WORK TO COMPLETE
Extract each line containing the string "this".

ENTRIES PROVIDED
|---|
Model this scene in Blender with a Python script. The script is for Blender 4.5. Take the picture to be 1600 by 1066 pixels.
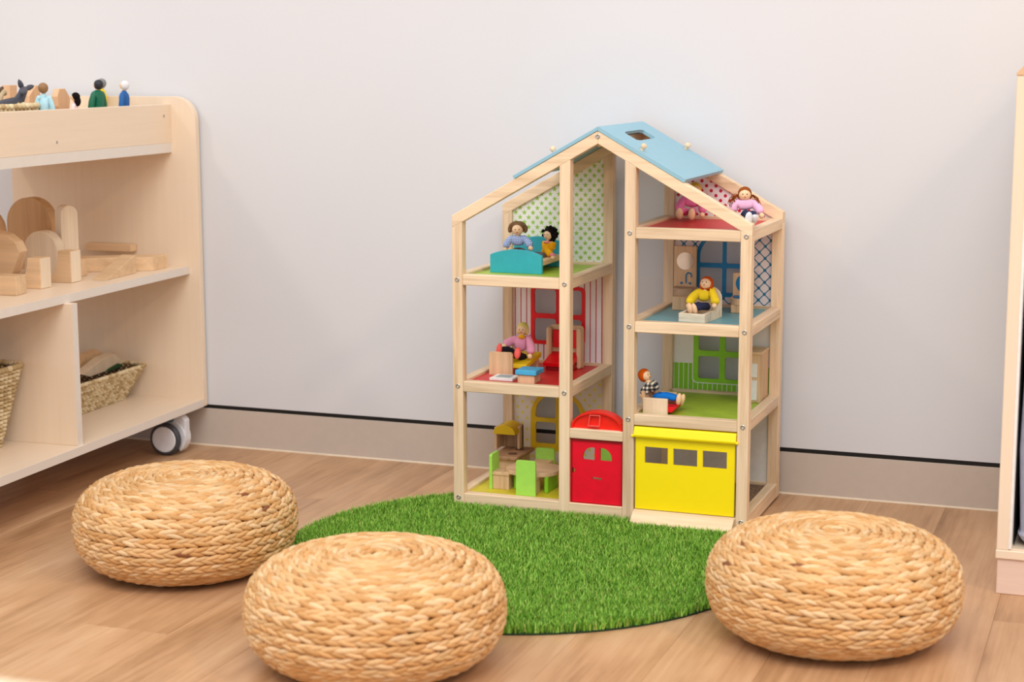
|---|
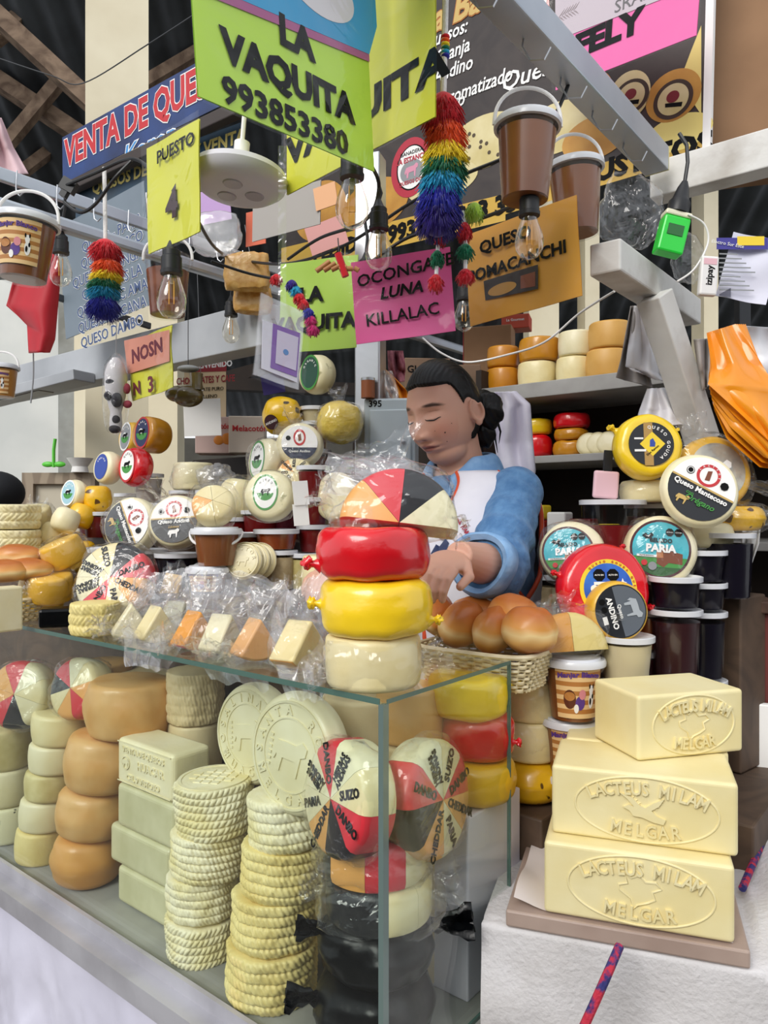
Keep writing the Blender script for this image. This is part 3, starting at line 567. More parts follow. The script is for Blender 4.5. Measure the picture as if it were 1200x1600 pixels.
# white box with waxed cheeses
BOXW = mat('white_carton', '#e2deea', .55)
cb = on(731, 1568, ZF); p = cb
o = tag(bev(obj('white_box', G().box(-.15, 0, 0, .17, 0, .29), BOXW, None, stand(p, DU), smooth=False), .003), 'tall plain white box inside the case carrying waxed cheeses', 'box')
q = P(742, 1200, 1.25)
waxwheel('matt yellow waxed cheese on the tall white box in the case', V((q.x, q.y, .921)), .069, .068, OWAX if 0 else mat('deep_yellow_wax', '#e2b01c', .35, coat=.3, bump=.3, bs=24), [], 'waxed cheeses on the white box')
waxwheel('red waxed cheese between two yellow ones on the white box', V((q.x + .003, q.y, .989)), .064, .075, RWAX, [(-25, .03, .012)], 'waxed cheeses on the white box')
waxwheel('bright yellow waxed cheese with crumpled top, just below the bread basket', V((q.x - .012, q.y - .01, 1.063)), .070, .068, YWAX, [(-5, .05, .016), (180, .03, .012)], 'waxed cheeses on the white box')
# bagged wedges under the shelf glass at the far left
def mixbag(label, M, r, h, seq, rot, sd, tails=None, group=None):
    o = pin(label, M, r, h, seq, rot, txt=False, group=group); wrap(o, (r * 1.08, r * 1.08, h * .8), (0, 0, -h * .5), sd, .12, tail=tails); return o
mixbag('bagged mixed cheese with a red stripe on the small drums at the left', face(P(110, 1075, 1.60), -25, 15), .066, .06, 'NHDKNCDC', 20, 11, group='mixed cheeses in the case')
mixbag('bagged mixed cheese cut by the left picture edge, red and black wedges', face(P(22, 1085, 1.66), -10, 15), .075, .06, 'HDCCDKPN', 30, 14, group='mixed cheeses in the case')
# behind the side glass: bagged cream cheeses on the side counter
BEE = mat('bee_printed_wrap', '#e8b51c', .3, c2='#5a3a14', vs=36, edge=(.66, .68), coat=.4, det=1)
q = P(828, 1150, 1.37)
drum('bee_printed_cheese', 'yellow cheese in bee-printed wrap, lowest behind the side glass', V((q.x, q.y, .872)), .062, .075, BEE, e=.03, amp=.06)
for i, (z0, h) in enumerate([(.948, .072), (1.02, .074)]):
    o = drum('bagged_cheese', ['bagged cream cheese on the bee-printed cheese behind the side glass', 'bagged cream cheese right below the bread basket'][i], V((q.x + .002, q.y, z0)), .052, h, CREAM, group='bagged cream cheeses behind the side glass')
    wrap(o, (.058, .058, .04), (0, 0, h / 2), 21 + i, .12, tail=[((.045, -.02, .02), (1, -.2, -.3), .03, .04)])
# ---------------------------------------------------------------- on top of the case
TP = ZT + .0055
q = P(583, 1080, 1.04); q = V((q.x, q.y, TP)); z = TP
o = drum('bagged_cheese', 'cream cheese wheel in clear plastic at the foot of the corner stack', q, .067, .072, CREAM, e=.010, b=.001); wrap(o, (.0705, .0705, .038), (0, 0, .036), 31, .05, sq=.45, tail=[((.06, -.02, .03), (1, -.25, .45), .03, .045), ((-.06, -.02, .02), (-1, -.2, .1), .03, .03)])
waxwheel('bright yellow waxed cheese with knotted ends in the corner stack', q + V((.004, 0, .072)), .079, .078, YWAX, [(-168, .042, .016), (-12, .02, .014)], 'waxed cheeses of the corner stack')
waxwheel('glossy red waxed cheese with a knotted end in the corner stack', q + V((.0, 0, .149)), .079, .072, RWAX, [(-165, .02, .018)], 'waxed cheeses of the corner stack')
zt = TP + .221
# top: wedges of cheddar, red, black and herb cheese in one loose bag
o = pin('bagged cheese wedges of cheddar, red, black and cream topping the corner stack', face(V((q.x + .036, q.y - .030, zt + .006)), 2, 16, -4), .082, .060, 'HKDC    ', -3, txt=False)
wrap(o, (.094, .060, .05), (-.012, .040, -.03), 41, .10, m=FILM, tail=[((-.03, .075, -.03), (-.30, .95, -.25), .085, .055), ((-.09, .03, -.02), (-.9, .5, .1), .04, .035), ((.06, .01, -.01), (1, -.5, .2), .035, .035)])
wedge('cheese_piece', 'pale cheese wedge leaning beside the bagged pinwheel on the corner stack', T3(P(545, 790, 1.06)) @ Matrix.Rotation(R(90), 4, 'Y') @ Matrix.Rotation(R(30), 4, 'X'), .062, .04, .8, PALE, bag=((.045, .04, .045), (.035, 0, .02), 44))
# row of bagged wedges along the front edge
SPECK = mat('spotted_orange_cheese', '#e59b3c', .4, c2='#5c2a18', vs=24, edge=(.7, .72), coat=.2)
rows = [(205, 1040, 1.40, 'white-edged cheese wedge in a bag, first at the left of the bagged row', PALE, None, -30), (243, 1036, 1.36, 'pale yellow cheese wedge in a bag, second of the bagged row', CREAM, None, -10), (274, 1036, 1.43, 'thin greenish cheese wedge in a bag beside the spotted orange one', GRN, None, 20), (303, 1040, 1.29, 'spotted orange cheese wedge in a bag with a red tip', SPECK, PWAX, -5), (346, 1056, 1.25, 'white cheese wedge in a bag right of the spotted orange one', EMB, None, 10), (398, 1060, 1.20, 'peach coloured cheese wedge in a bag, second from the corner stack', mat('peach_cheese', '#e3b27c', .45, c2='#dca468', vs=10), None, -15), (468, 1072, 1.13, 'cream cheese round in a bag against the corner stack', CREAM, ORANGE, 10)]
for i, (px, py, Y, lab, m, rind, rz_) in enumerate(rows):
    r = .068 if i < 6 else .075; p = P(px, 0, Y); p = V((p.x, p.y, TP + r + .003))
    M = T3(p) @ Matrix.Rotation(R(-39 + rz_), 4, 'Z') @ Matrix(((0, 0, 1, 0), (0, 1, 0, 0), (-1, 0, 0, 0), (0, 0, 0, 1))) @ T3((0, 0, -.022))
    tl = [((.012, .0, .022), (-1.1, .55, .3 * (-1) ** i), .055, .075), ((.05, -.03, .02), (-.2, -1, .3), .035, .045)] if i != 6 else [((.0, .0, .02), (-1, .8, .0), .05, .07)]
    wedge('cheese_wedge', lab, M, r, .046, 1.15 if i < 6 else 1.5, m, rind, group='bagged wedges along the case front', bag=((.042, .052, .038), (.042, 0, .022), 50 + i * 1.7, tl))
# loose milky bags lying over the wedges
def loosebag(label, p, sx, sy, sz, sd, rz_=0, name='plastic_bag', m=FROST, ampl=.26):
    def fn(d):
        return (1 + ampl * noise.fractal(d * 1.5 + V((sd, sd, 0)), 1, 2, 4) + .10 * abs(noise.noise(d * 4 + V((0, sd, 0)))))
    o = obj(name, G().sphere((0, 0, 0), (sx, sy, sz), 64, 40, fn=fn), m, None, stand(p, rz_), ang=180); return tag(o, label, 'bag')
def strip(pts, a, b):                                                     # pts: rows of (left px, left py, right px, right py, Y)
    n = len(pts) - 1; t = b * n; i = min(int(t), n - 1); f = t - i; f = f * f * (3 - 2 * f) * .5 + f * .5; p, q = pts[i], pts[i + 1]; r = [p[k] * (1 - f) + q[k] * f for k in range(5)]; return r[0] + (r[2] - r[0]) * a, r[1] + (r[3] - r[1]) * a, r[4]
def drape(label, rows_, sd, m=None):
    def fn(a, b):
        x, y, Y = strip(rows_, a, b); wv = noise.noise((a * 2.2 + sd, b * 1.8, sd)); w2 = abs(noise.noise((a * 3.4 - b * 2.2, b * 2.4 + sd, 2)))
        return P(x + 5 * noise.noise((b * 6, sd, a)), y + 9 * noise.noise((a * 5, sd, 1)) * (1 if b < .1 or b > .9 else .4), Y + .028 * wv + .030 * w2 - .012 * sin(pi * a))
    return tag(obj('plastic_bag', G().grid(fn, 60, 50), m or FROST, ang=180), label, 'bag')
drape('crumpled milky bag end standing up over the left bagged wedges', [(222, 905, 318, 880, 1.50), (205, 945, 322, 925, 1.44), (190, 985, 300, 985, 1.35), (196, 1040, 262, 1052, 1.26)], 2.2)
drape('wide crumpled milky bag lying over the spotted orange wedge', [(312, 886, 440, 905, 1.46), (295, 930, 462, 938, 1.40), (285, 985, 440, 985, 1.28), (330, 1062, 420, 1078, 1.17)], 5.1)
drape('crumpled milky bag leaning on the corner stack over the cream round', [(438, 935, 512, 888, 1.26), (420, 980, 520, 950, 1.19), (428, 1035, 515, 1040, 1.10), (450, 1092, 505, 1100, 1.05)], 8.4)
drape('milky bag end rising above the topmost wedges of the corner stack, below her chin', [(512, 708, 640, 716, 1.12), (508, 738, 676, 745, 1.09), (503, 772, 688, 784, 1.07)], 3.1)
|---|
RESULT
Model this scene in Blender with a Python script. The script is for Blender 4.5. Take the picture to be 1600 by 1066 pixels.
Keep writing the Blender script for this image. This is part 3, starting at line 567. More parts follow. The script is for Blender 4.5. Measure the picture as if it were 1200x1600 pixels.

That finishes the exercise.